- _What this task involves_: Write the listing below out again exactly, dropping the images.

- _Dataset content_:
-=-=-
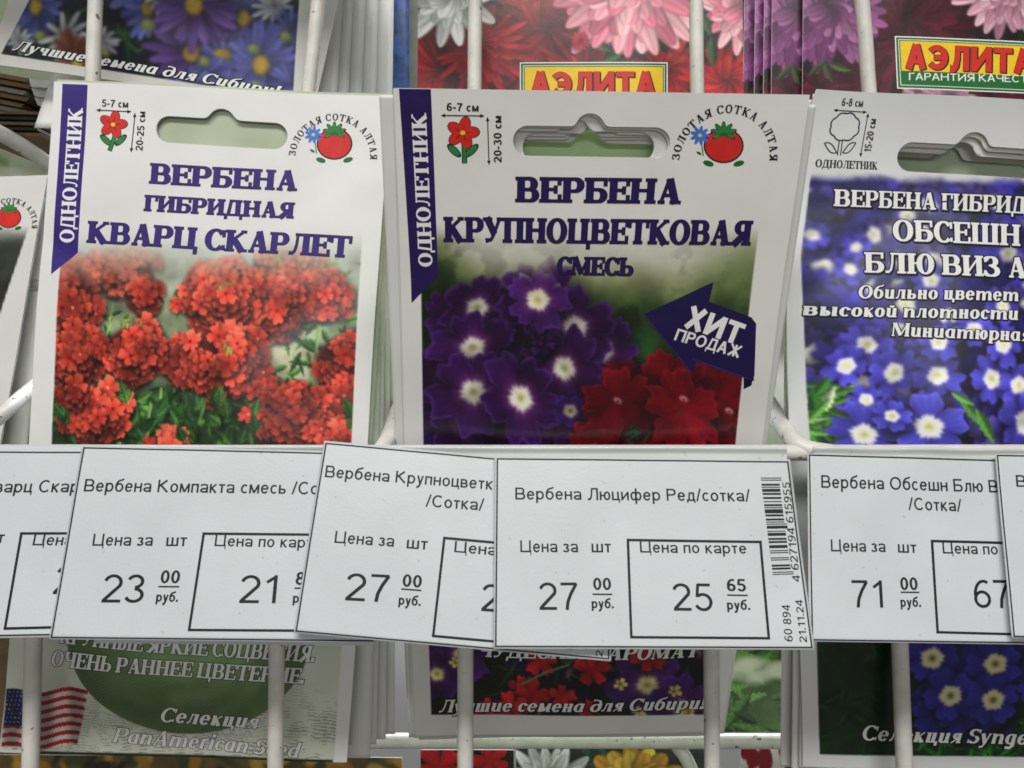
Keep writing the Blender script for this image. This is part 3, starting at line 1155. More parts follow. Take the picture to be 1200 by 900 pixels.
adopt(mb.build('shade_strip'), rack)       # unseen strip added above the view to shade the daisy packets
wire(rack, 'cross_wire', [P(-200, 620, 0.42), P(1400, 620, 0.42)], 0.0022)

# ------------------------------------------------------------------ price rail
GT = 'price tags along the rail'


def rail(x0, x1, y0, y1, label):
    s = Surf((x0, y0, 0.1942), (x1, y0 + 3, 0.1942), (x1 + (x1 - 600) * 0.085, 735, 0.1792), (x0 + (x0 - 600) * 0.085, 735, 0.1792),
             bulge=lambda u, v: 0.25 * np.sin(u * 23) * (1 - v) + 0.9 * np.exp(-((v - 0.012) / 0.02) ** 2))
    nx, ny = 160, 60
    U, Vv = np.meshgrid(np.linspace(0, s.W, nx), np.linspace(0, 1, ny) ** 1.8 * s.H)
    A = s.S(U, Vv, 0.0).reshape(-1, 3)
    B = s.S(U, Vv, -0.5).reshape(-1, 3)
    idx = np.arange(nx * ny).reshape(ny, nx)
    q = np.stack([idx[:-1, :-1], idx[1:, :-1], idx[1:, 1:], idx[:-1, 1:]], -1).reshape(-1, 4)
    N = nx * ny
    top = np.stack([idx[0, :-1], idx[0, 1:], idx[0, 1:] + N, idx[0, :-1] + N], -1)
    bot = np.stack([idx[-1, 1:], idx[-1, :-1], idx[-1, :-1] + N, idx[-1, 1:] + N], -1)
    o = link('label_rail', np_mesh('label_rail', np.concatenate([A, B]), np.concatenate([q, q[:, ::-1] + N, top, bot])), [M['rail']], None, False)
    return tag(o, label, 'label rail'), s


rail(-330, 921, 521, 735, 'long glossy white plastic strip behind the left and middle price tags')
rail(952, 1330, 524, 735, 'glossy white plastic strip behind the price tags under the blue flower packet')

# ------------------------------------------------------------------ price tags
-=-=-
- _Solution for this exercise_:
Keep writing the Blender script for this image. This is part 3, starting at line 1155. More parts follow. Take the picture to be 1200 by 900 pixels.
adopt(mb.build('shade_strip'), rack)       # unseen strip added above the view to shade the daisy packets
wire(rack, 'cross_wire', [P(-200, 620, 0.42), P(1400, 620, 0.42)], 0.0022)

# ------------------------------------------------------------------ price rail
GT = 'price tags along the rail'


def rail(x0, x1, y0, y1, label):
    s = Surf((x0, y0, 0.1942), (x1, y0 + 3, 0.1942), (x1 + (x1 - 600) * 0.085, 735, 0.1792), (x0 + (x0 - 600) * 0.085, 735, 0.1792),
             bulge=lambda u, v: 0.25 * np.sin(u * 23) * (1 - v) + 0.9 * np.exp(-((v - 0.012) / 0.02) ** 2))
    nx, ny = 160, 60
    U, Vv = np.meshgrid(np.linspace(0, s.W, nx), np.linspace(0, 1, ny) ** 1.8 * s.H)
    A = s.S(U, Vv, 0.0).reshape(-1, 3)
    B = s.S(U, Vv, -0.5).reshape(-1, 3)
    idx = np.arange(nx * ny).reshape(ny, nx)
    q = np.stack([idx[:-1, :-1], idx[1:, :-1], idx[1:, 1:], idx[:-1, 1:]], -1).reshape(-1, 4)
    N = nx * ny
    top = np.stack([idx[0, :-1], idx[0, 1:], idx[0, 1:] + N, idx[0, :-1] + N], -1)
    bot = np.stack([idx[-1, 1:], idx[-1, :-1], idx[-1, :-1] + N, idx[-1, 1:] + N], -1)
    o = link('label_rail', np_mesh('label_rail', np.concatenate([A, B]), np.concatenate([q, q[:, ::-1] + N, top, bot])), [M['rail']], None, False)
    return tag(o, label, 'label rail'), s


rail(-330, 921, 521, 735, 'long glossy white plastic strip behind the left and middle price tags')
rail(952, 1330, 524, 735, 'glossy white plastic strip behind the price tags under the blue flower packet')

# ------------------------------------------------------------------ price tags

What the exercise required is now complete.